In the 1950s and 1960s, money flowed freely to stop the Red Menace, and competition amongst the Army, Navy, and Air Force encouraged a similar burst of innovation, particularly in aircraft and missiles. Treaties didn’t bar much either. The resulting massive build-up of nuclear weapons and the doctrine of Massive Retaliation were together called the New Look, but they’ve since been recast as the First Offset strategy. There was, however, bound to be blowback—what to do when the Soviets returned fire with their own battlefield nuclear weapons? The brief answer was the Pentomic Division—a formation of five small infantry regiments with accompanying light artillery that could theoretically disperse widely and quickly in hopes of fighting through the glassing. (Maybe with Iron Man suits and Master Chief… but no.) In any case, the Pentomic organizational structure was widely considered to have hobbled the Army’s ability to fight a conventional conflict, and was thus abandoned by the mid-1960s. The follow-on was a structure similar to that of an armored division of the Second World War, just with more armor.
By the 1970s, the size of the Soviet Strategic Rocket Forces had rendered meaningless the First Offset, and treaty limits came into place to limit both nuclear forces and missile defenses. Worse, the Warsaw Pact had legions of tanks. But a smart bet that the American military-industrial complex was smarter than the Soviet military-industrial complex led to another, brilliantly successful wave of precision weapons innovation. Along the way, former Defense Secretary Harold Brown actually coined the term “offset strategy” (see William J. Perry, “Desert Storm and Deterrence,” Foreign Affairs, Fall 1991). This Second Offset, in the first campaign against Iraq, equipped the troops for some astounding results. Large field formations of Iraqi armored vehicles made brilliant targets against the cold desert at night, and as Air Force Chief of Staff General Ron Fogelman later said, “the Russians got to watch it on television.”
Today, the US faces a problem perhaps worse than mere Cold War nuclear parity. For if one substitutes precision standoff for nuclear, and Chinese for Soviet, the long-term prospects look worse. The Shanghai stock market may have crashed, but Shanghai has a stock market to crash—Beijing doesn’t really impose a socialist chokehold on economic life. The blooming of a thousand Internet technologies has made a variety of commercial and official Chinese actors far more systematic about stealing secrets than the KGB ever could have been with their Minox cameras and dead drops. Oh, and the Chinese military-industrial complex is eager to sell weaponry on the world market. So, if potential enemies might soon be able to fire hordes of precision-guided weapons at American forces, what are the necessary adaptations?

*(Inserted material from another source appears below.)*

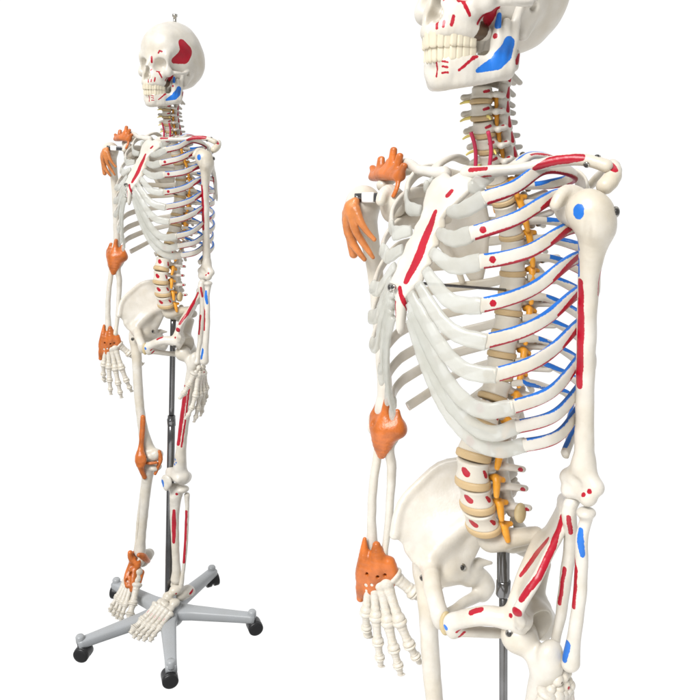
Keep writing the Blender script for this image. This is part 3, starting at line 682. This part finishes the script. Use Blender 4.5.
FH, KN = (.088, -.002, .882), (.075, .008, .47)
def femur(P):
    d = su(.010, ell(P, (.09, -.002, .882), (.0225, .0225, .0225)), cap(P, (.094, -.002, .88), (.122, -.006, .858), .0118, .0135), ell(P, (.133, -.006, .874), (.014, .018, .021)), cap(P, (.122, -.02, .85), (.112, -.024, .832), .009, .006))
    d = su(.014, d, chain(P, [(.128, -.006, .852, .0185), (.121, -.002, .81, .0158), (.114, .004, .74, .0148), (.105, .008, .65, .0144), (.096, .006, .57, .0156), (.09, .002, .525, .020), (.086, .0, .505, .022)], .015))
    d = su(.014, d, chain(P, [(.05, -.002, .492, .016), (.104, -.002, .494, .0165)]))
    d = su(.008, d, ell(P, (.053, -.008, .482), (.0155, .026, .019)), ell(P, (.1, -.008, .484), (.0155, .027, .019)))
    d = su(.012, d, cap(P, (.06, .018, .487), (.098, .018, .49), .009, .010))
    return ss(d, cap(P, (.077, -.04, .462), (.077, .002, .468), .0085), .006)
a, b = sdf2('femur', femur, (.028, -.048, .455), (.16, .034, .912), .002, 'bone',
    dict(red=[([(.113, .02, .772), (.106, .022, .70), (.097, .022, .61)], [.0095, .0102, .0085]), ([(.104, .02, .793), (.126, .010, .79)], .0028), ([(.126, .010, .79), (.119, .014, .70), (.108, .018, .6)], .0026)],
         blue=[([(.085, .022, .552)], .0036), ([(.092, .02, .545)], .003), ([(.086, .02, .537)], .0034)]))
rec('femur', a, 'femL'); rec('femur', b, 'femR')
pat = lambda P: su(.006, ell(P, (.072, .038, .480), (.0195, .0085, .0205)), ell(P, (.072, .04, .463), (.010, .007, .012)))
a, b = sdf2('patella', pat, (.045, .02, .445), (.1, .055, .508), .0014, 'bone', dict(blue=[([(.062, .045, .478), (.064, .046, .468)], .0065)]))
rec('patella', a, 'kneeL'); rec('patella', b, 'kneeR')
def tibia(P):
    d = su(.012, ell(P, (.054, -.004, .447), (.019, .024, .012)), ell(P, (.097, -.004, .447), (.018, .023, .012)),
           chain(P, [(.075, .0, .44, .023), (.074, .004, .415, .0195), (.071, .006, .37, .0158), (.07, .004, .29, .0138), (.071, .0, .2, .0132), (.072, -.002, .15, .0155), (.072, -.002, .122, .019)], .014), cap(P, (.074, .018, .42), (.072, .015, .40), .008, .006))
    return su(.006, d, cap(P, (.062, .0, .118), (.057, .002, .098), .0085, .006))
a, b = sdf2('tibia', tibia, (.028, -.032, .088), (.12, .032, .464), .0019, 'bone', dict(red=[([(.078, .018, .375), (.077, .017, .33), (.075, .016, .262)], [.005, .0078, .0055]), ([(.09, .018, .435)], .005)]))
rec('tibia', a, 'tibL'); rec('tibia', b, 'tibR')
fib = lambda P: su(.006, chain(P, [(.106, -.014, .425, .0095), (.106, -.015, .4, .0075), (.105, -.014, .3, .0068), (.101, -.01, .2, .0065), (.094, -.006, .13, .007), (.091, -.004, .10, .0085), (.09, -.004, .086, .005)], .008))
a, b = sdf2('fibula', fib, (.078, -.032, .074), (.122, .01, .44), .0016, 'bone', dict(red=[([(.107, -.008, .37), (.106, -.008, .28), (.102, -.004, .19)], .005)]))
rec('fibula', a, 'tibL'); rec('fibula', b, 'tibR')
# ---- foot: local frame x = lateral(+), f = forward, z = up, origin at the ankle joint
def tars(P):
    d = su(.006, ell(P, (0, .004, -.008), (.018, .026, .017)), ell(P, (.004, -.022, -.036), (.017, .03, .021)), cap(P, (.004, -.038, -.038), (.004, -.046, -.042), .019, .016))
    d = su(.008, d, ell(P, (-.008, .034, -.022), (.016, .014, .015)), ell(P, (.017, .03, -.036), (.013, .017, .013)))
    return su(.006, d, ell(P, (-.017, .056, -.032), (.010, .014, .012)), ell(P, (-.003, .056, -.029), (.009, .012, .012)), ell(P, (.008, .057, -.033), (.0085, .012, .011)), ell(P, (.021, .053, -.042), (.0105, .014, .010)))
V, Fc = nets(tars, (-.035, -.07, -.07), (.04, .08, .02), .0014)
tarsL = mesh('foot', V, Fc[:, ::-1], 'bone', dict(red=[([(.02, -.045, -.03), (.021, -.03, -.035)], .004), ([(.015, .02, -.01)], .003)])); tarsR = mesh('foot', V * A(-1, 1, 1), Fc, 'bone')
MT = [(-.020, .068, -.037, -.028, .118, -.062, .17), (-.004, .068, -.034, -.008, .130, -.062, .125), (.008, .068, -.037, .007, .127, -.063, .12), (.019, .066, -.042, .022, .121, -.064, .12), (.029, .062, -.048, .036, .112, -.065, .12)]
mt_p = sdf('metatarsal', bone_unit, (-.25, -.25, -1.15), (.25, .25, .2), .024, 'bone', dict(pink=[([(0, .1, -.45), (0, .1, -.6)], .004)]))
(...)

There are at least two possibilities. The first great hope is technological. As the Air Force secretary and chief of staff wrote last year in their thirty-year strategy, “if it costs markedly less for us to defeat a missile than it does for the adversary to build and launch it, the strategic calculus changes significantly” (p. 15). So maybe lasers will save us. If not, what else? Killer robots smarter than theirs? Deputy Secretary Work admits that sustaining a long-term, competitive technological advantage will be much harder this century. My colleague Steve Grundman has observed that some of America’s most competitive industries are software and entertainment. But we’re collectively spooked by cyber vulnerabilities, and the aptly-named Foggy Bottom isn’t clearly out-propagandizing ISIS, the Putinists, the South Sea Chinese, or anyone else. Consequently, that Third Offset Strategy is so far a pudding that lacks a theme.
As in the 1950s, there may be a reorganizational imperative too. American military force still depends on iron mountains of supplies, the concentrated logistics of rail lines and cargo ships, the chokepoints of port facilities, and the high-value targets of large aircraft carriers and airbases. The ground troops still fight in formations similar to those that raced across France in 1944. The Panzertruppen arrayed against them didn’t function well under sustained attack by the Ninth (USAAF) and Second (RAF) Tactical Air Forces. Had those pilots been employing weapons like Brimstones and JDAMs, the results would have been uglier.
At an event at the American Enterprise Institute last month, I had the chance to ask outgoing Army Secretary John McHugh the question—has the potential proliferation of precision led you to reconsider the viability of massed ground forces? He answered with a verbal ablution about the enduring essentiality of ground power, something that sounded like Vader’s admonition to the Grand Moff about the limits of technological terror, and then an encouraging “TRADOC is working on it.” Maybe Training and Doctrine Command isn’t conjuring up another Pentomic debacle, but still something that pays heed to incoming precision firepower too. I imagine that incoming Secretary Eric Fanning will have this on his desk sometime next year.
James Hasik is a senior fellow at the Scowcroft Center for Strategy and Security.